The Common Good
January 2008

Church Parking Lot is Safe Haven

by Rose Marie Berger, June G. Vajda | January 2008

In response to a police crackdown on people living on the streets, First Presbyterian Church in downtown Dallas opened its parking lot as a safe space for homeless people to sleep—even ...

In response to a police crackdown on people living on the streets, First Presbyterian Church in downtown Dallas opened its parking lot as a safe space for homeless people to sleep—even providing a security guard. When city officials passed laws that banned panhandling, restricted shopping carts on city streets, and limited where and when food could be distributed to the hungry, churches fought back. “Home­lessness is not a criminal issue, it is a social issue,” First Pres­by­­terian’s senior pastor Joe Clif­ford told Sojour­ners. “We are working with the mayor and the city to offer a better response to the challenge than police action.”

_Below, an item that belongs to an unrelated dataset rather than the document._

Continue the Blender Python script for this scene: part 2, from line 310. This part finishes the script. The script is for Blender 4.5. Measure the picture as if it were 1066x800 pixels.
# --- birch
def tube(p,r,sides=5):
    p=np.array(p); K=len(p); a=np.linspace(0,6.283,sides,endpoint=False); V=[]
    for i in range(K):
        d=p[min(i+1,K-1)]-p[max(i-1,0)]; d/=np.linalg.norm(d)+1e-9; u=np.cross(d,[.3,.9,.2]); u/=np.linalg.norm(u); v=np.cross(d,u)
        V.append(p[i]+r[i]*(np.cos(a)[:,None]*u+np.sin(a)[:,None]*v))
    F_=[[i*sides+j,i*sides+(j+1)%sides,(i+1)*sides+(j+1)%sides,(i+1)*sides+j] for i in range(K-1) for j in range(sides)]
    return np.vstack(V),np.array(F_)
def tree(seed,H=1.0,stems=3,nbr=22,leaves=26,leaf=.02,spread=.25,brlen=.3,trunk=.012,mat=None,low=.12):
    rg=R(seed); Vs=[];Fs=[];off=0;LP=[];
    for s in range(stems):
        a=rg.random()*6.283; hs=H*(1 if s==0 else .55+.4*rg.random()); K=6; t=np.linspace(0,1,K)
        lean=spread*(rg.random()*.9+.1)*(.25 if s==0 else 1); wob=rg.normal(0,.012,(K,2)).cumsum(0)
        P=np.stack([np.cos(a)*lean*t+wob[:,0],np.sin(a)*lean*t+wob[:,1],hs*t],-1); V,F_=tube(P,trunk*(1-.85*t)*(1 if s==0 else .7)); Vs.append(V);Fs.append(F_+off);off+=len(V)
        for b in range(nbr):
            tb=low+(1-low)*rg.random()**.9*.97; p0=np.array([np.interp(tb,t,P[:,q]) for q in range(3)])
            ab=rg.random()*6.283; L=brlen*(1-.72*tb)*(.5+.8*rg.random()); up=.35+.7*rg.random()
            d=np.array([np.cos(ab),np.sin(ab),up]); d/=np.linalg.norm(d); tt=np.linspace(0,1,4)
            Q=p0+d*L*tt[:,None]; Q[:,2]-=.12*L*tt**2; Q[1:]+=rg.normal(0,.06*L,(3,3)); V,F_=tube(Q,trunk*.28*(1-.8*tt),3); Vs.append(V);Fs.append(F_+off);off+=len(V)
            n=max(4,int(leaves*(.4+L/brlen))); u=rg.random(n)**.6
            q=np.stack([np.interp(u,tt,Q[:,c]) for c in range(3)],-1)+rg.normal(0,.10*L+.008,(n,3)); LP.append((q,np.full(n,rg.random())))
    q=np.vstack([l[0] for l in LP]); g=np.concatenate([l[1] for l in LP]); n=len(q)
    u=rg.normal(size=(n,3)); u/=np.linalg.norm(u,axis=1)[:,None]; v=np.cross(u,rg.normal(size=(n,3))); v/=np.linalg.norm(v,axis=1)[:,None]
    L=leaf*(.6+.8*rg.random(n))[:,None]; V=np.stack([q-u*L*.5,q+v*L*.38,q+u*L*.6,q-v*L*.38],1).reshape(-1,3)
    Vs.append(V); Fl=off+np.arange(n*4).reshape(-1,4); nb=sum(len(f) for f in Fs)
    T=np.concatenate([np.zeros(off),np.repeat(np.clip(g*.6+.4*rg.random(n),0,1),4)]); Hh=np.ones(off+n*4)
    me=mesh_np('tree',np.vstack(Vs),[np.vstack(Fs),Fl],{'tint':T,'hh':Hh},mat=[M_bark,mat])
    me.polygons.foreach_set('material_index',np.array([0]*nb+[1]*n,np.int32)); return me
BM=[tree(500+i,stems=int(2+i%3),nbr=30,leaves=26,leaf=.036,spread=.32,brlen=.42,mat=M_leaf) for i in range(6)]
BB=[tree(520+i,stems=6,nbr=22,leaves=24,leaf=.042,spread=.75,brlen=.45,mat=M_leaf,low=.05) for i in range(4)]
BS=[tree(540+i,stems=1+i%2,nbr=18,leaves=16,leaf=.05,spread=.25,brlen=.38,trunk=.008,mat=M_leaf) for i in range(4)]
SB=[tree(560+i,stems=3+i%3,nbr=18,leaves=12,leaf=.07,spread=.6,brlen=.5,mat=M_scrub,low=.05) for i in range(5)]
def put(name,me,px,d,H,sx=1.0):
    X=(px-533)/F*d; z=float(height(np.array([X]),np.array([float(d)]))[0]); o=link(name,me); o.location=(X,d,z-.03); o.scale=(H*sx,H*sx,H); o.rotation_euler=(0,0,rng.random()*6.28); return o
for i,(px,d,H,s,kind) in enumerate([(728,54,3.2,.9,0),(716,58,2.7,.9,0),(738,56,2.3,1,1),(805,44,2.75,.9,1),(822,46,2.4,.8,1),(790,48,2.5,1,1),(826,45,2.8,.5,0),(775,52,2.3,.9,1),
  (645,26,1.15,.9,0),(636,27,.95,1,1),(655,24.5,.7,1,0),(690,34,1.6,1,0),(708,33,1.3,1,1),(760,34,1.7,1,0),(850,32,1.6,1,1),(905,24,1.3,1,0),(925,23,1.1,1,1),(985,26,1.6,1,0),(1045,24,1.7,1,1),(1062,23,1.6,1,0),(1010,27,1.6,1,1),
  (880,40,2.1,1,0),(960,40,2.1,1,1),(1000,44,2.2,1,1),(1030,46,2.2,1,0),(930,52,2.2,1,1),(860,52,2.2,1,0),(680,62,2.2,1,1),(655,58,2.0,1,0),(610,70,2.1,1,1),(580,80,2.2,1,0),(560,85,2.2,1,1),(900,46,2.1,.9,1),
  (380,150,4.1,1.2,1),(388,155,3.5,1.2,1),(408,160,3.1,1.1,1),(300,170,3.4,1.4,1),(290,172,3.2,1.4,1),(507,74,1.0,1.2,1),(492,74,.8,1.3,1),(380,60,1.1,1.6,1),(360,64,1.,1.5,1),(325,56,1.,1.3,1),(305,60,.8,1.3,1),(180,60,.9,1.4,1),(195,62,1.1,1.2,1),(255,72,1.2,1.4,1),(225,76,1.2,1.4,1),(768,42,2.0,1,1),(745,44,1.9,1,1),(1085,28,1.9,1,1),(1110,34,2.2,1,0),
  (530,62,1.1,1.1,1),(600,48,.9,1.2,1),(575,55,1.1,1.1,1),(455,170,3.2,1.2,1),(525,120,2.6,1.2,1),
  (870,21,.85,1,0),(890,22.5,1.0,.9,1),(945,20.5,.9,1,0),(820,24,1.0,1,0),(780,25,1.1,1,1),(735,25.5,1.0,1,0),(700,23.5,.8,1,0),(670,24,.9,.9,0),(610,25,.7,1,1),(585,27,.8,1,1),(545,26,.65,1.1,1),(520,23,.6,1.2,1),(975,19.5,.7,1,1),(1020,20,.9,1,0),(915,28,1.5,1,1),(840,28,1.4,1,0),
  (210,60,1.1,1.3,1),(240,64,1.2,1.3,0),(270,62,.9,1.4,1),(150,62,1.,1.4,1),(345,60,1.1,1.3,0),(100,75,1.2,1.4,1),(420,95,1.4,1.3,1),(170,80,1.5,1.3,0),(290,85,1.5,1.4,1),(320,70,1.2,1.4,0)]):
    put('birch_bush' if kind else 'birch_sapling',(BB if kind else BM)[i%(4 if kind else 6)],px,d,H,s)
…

According to a recent census, Dallas has more than 5,000 homeless people and only 1,300 available beds in shelters. “[First Presby­terian is] doing what churches are supposed to do, to help the poor and stand up for the poor,” Michael Stoops, acting executive director of the National Coalition for the Homeless, told the Associ­ated Press. “It’s a legal thing to do, a moral thing to do, and the church has the right to allow the rich or poor to stay on their property.”